Rows from a 3D scene dataset
────────────────────────────────────────
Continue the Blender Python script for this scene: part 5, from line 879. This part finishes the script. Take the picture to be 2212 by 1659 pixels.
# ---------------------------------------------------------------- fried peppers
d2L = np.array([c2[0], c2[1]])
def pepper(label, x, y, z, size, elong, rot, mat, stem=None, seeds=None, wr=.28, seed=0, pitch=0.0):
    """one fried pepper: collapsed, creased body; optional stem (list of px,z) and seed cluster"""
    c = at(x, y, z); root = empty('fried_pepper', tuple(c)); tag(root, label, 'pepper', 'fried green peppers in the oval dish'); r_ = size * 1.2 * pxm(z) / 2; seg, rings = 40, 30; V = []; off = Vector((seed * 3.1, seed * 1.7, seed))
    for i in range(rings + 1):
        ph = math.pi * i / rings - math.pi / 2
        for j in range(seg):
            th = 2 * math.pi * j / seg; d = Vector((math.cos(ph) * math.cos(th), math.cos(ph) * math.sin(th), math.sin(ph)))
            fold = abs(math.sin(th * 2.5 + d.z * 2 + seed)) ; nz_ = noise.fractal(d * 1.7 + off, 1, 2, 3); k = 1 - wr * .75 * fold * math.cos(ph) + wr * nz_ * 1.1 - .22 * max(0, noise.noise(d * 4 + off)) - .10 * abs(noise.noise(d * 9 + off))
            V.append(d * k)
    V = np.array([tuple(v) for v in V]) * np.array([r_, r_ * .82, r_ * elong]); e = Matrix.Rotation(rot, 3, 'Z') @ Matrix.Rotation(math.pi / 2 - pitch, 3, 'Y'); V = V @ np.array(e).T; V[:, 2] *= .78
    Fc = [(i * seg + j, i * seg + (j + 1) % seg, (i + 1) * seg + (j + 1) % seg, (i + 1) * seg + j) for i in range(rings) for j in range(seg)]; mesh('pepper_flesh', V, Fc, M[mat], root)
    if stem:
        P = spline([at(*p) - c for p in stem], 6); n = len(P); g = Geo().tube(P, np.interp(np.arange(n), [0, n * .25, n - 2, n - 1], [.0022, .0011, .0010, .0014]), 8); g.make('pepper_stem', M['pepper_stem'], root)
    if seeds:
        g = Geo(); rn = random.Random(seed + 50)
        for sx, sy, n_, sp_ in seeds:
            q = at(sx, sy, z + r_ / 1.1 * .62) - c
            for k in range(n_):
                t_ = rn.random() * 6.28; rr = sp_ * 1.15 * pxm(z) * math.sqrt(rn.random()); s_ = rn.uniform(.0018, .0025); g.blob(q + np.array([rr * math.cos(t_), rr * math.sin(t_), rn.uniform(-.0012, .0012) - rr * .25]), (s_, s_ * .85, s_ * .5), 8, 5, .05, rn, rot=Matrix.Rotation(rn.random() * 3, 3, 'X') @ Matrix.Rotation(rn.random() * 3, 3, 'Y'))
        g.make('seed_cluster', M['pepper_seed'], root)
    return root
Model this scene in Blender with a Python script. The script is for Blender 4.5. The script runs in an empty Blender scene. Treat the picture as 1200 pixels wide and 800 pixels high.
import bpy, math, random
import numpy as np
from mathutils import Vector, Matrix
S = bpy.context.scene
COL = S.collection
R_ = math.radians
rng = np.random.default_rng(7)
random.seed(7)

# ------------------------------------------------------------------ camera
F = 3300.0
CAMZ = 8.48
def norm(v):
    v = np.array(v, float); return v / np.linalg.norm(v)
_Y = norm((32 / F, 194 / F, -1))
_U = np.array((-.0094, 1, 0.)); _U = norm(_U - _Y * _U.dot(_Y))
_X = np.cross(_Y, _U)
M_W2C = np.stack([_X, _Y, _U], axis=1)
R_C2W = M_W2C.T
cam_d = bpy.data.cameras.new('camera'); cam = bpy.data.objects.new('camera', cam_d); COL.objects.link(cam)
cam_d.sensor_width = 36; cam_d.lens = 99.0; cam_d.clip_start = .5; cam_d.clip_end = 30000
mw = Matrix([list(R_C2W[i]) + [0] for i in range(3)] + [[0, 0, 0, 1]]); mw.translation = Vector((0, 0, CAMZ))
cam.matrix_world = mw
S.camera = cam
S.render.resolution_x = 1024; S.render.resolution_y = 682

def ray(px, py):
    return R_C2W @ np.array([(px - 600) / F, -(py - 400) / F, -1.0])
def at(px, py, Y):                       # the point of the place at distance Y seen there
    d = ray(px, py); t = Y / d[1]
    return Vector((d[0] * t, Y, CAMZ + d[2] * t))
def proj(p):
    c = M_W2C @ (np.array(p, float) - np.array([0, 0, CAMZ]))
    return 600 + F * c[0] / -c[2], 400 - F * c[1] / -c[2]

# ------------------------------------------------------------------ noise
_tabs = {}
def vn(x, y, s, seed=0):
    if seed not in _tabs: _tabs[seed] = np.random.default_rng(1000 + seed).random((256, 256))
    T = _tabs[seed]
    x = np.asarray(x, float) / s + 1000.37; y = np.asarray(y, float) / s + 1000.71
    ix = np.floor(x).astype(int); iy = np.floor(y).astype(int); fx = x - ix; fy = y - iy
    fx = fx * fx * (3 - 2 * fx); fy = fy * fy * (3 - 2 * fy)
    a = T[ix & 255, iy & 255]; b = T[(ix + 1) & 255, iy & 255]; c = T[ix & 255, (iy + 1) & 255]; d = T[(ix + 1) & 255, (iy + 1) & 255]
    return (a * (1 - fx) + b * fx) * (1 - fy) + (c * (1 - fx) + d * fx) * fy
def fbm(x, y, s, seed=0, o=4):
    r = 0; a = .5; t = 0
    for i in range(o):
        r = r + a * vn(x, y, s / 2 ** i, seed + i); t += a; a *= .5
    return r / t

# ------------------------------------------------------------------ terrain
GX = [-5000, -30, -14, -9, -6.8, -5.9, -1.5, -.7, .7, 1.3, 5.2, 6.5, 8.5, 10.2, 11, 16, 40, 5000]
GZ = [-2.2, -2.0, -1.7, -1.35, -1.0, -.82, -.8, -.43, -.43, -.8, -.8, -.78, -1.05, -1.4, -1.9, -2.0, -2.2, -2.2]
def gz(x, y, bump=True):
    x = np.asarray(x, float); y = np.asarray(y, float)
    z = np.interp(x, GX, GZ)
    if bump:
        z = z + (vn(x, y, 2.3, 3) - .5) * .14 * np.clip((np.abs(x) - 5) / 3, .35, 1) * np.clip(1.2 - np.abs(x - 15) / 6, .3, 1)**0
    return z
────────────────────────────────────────
Goal – Select and copy each line from the data that includes the word "Python".

Result of the task –
Continue the Blender Python script for this scene: part 5, from line 879. This part finishes the script. Take the picture to be 2212 by 1659 pixels.
Model this scene in Blender with a Python script. The script is for Blender 4.5. The script runs in an empty Blender scene. Treat the picture as 1200 pixels wide and 800 pixels high.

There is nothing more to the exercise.